The solution was constructed under the limitation that the shared memory contains only one element(the value to be passed to consumers) and a timestamp of the moment that element was produced. That means, no shared counters can be used.
One way to solve this, is to use semaphores for each consumer.
However, the problem can be solved in a more "eco-friendly" way.
We're using two semaphores Empty and Full to handle the synchronization, both initialized to 0. If a consumer attempts to consume the shared memory segment, it will be blocked.
The producer writes a random integer from the local array to the shared memory and performs an instant up operation on both semaphores by a value equal to the number of the total consumers.

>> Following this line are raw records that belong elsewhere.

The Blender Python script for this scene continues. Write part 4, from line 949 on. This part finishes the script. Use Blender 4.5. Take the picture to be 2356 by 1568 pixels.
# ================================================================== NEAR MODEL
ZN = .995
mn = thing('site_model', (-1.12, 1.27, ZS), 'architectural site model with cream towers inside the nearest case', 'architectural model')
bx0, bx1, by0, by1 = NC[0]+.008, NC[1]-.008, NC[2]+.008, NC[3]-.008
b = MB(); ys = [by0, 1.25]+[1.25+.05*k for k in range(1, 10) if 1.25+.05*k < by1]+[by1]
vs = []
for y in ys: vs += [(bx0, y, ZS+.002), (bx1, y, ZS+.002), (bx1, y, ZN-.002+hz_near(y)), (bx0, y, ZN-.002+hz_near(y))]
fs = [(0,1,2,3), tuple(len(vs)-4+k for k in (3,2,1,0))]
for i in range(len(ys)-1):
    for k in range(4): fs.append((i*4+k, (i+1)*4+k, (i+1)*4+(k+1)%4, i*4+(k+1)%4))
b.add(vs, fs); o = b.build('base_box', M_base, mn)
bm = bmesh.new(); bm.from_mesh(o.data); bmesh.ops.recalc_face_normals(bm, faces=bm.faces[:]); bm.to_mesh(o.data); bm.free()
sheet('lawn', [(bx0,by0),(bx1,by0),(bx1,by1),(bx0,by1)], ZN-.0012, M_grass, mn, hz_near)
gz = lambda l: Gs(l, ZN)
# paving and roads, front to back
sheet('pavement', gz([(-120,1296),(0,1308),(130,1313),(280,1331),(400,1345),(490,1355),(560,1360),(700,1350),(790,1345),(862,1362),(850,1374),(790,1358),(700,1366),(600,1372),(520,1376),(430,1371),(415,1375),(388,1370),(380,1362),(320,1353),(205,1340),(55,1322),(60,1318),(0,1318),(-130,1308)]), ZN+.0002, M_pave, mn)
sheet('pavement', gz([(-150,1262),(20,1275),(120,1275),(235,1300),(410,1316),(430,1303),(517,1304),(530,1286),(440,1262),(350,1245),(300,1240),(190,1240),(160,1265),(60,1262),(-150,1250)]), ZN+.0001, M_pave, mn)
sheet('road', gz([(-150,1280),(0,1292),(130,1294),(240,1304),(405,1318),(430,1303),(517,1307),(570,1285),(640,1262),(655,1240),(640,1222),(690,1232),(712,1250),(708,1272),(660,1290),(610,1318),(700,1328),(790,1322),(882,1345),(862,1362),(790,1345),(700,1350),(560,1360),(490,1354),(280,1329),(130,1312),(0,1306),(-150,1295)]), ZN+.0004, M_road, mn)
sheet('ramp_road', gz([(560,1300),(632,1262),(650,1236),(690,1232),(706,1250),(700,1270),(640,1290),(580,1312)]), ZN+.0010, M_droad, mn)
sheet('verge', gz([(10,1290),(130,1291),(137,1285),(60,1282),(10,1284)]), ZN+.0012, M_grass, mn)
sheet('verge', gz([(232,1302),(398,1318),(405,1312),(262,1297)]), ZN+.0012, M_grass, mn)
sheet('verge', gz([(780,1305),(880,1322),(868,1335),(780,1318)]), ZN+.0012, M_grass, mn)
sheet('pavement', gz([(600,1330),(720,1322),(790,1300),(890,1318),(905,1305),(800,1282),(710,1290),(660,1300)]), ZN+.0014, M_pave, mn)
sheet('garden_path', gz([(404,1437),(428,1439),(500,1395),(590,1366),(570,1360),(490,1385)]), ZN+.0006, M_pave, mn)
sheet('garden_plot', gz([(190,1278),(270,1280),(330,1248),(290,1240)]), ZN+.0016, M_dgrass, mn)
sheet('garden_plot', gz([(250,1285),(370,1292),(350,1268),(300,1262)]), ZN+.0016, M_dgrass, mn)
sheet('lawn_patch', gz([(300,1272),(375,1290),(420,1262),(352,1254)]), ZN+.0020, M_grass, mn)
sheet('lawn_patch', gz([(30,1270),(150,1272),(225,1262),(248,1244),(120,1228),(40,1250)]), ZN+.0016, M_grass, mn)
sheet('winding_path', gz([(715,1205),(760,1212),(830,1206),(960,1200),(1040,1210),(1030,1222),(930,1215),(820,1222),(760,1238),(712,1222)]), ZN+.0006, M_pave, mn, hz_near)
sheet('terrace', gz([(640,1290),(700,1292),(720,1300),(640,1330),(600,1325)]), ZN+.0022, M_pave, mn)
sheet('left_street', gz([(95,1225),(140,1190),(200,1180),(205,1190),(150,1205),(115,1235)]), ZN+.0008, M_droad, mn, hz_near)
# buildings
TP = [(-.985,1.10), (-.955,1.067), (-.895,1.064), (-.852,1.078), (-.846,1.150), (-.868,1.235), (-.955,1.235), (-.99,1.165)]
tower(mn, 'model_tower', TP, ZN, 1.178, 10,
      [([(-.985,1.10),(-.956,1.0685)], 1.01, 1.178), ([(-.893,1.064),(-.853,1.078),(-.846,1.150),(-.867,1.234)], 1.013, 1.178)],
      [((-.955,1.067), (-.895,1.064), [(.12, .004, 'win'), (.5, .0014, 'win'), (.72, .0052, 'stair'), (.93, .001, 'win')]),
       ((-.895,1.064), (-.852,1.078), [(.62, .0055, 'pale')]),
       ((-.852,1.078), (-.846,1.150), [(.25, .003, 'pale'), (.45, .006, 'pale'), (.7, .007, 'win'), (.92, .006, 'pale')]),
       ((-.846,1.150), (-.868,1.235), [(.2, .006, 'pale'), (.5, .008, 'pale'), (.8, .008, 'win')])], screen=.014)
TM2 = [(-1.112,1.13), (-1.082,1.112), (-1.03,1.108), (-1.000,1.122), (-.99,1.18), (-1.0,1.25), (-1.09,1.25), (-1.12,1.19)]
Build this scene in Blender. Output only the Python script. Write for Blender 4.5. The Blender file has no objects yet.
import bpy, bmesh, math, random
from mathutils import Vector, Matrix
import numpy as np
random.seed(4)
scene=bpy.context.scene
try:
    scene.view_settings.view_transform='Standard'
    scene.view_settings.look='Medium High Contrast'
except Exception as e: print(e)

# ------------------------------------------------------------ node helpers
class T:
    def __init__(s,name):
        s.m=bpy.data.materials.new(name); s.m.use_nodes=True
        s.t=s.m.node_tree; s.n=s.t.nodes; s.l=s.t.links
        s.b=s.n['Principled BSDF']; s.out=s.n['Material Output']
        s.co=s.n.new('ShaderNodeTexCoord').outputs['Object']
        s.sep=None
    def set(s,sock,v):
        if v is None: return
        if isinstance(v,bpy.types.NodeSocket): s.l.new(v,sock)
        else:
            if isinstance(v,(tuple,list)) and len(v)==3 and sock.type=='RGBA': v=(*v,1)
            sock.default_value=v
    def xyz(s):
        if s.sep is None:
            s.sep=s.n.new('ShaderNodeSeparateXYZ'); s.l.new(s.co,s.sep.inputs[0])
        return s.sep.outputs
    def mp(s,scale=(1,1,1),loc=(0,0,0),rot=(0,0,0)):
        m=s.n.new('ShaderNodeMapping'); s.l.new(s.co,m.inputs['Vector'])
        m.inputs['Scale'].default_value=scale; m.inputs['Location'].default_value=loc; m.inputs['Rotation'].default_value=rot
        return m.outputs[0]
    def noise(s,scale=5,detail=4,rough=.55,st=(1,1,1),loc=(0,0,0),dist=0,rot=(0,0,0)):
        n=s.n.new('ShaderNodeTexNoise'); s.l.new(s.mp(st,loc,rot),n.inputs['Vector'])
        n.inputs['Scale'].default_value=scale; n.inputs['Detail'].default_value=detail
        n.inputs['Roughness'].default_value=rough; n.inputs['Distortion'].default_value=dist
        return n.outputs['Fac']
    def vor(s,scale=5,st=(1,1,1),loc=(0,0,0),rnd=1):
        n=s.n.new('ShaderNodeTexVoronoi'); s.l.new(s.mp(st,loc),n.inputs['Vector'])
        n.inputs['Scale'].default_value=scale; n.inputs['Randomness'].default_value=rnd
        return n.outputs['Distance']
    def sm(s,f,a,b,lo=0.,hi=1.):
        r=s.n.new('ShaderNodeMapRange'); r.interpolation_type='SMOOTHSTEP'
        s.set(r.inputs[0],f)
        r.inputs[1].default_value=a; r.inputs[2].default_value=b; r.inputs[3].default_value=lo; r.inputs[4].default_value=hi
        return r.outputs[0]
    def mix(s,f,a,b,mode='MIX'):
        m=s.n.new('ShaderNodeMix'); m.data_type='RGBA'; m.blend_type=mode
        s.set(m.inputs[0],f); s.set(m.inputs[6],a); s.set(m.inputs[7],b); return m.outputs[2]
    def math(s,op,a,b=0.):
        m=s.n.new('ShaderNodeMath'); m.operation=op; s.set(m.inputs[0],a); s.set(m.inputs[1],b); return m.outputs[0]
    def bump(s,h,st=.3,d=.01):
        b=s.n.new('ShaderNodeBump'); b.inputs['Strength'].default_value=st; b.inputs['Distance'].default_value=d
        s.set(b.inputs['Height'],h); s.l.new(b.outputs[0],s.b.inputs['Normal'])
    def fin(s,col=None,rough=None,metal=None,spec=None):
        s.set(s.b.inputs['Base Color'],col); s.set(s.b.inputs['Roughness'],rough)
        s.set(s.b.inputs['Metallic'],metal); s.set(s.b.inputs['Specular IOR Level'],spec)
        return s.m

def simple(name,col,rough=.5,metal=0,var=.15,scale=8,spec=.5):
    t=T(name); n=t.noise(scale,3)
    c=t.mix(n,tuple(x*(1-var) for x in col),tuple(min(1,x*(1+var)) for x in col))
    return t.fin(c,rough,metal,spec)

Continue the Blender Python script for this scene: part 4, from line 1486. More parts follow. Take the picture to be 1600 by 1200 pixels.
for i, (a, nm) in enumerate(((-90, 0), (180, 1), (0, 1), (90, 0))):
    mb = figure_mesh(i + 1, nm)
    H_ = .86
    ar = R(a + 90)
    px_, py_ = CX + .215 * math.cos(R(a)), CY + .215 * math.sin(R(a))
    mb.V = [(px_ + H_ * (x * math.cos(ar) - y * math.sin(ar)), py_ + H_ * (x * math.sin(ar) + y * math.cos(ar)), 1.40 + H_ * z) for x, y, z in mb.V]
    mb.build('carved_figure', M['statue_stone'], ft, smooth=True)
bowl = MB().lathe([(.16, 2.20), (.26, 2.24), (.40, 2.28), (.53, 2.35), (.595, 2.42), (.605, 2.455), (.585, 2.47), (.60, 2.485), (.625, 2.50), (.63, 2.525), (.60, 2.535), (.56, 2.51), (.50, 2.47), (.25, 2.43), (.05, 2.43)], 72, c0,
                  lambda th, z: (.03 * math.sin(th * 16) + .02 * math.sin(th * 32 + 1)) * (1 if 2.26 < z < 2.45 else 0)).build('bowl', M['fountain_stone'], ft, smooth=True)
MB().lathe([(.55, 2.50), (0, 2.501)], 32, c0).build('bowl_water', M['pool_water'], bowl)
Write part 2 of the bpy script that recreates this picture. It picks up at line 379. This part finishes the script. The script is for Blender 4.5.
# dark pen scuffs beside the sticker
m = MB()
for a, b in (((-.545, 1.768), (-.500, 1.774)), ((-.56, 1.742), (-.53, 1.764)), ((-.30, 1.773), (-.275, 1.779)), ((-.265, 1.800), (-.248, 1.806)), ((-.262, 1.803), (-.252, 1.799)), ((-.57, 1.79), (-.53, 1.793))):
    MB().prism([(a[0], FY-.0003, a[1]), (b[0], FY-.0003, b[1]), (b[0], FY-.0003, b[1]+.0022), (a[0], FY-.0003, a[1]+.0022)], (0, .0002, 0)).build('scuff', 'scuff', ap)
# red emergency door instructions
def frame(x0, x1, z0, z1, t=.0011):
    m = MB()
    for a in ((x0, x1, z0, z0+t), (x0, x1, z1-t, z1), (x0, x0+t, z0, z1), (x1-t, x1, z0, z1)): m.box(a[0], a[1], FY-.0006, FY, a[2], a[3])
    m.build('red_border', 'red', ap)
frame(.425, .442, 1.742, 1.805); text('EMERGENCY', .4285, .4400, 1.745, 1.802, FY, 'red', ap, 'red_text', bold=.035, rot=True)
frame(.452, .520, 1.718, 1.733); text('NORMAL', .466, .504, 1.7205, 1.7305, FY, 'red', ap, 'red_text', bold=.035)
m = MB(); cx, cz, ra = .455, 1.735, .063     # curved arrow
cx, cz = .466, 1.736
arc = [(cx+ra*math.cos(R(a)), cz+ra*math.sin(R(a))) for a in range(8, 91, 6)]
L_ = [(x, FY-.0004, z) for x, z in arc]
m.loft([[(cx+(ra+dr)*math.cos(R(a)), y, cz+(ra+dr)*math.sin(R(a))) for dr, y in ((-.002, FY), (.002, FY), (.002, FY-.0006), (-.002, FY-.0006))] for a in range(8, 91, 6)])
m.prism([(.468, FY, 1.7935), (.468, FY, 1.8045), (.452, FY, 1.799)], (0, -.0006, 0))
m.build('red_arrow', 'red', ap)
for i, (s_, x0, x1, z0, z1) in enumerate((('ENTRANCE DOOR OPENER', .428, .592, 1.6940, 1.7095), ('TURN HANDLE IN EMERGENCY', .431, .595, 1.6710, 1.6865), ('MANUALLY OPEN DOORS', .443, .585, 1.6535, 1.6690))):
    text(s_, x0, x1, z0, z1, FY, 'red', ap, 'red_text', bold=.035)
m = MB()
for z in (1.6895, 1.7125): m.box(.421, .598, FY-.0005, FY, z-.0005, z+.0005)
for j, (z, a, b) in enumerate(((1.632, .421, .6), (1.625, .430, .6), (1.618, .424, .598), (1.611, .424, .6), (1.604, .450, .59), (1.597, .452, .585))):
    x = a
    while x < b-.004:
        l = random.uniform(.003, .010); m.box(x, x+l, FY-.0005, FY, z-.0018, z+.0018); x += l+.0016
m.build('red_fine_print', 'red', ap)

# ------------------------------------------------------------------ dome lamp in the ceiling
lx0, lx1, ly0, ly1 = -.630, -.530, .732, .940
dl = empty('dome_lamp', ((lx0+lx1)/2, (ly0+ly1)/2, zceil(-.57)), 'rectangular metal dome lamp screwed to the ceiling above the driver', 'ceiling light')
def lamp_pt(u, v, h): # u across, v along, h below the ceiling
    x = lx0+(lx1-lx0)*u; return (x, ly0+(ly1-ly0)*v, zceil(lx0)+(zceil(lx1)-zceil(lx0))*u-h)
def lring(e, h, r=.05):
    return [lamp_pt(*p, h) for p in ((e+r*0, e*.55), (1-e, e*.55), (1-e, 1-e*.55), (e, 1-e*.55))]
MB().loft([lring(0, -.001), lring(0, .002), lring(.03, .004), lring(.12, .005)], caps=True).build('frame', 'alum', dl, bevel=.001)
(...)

Then, the producer performs a wait-for-zero operation on the Empty semaphore, and gets blocked until the semaphore's value becomes zero.
Semantically, this means that the producer will remain blocked until all the consumers have consumed the element of the shared memory segment.
The consumers remain blocked or in queue before the producer until the up operations.
When the producer performs the up operations, the consumers will start to consume until they fill their local arrays.
Each one performs a down operation on the Full semaphore, consume the element from the shared memory segment, do some calculations and then perform a wait-for-zero operation on the Full semaphore. That way all Consumers will block until the semaphore Full becomes 0 and then each one performs a down operation on the Empty semaphore.
The last one will unblock the Producer that is waiting for the Empty semaphore to become 0.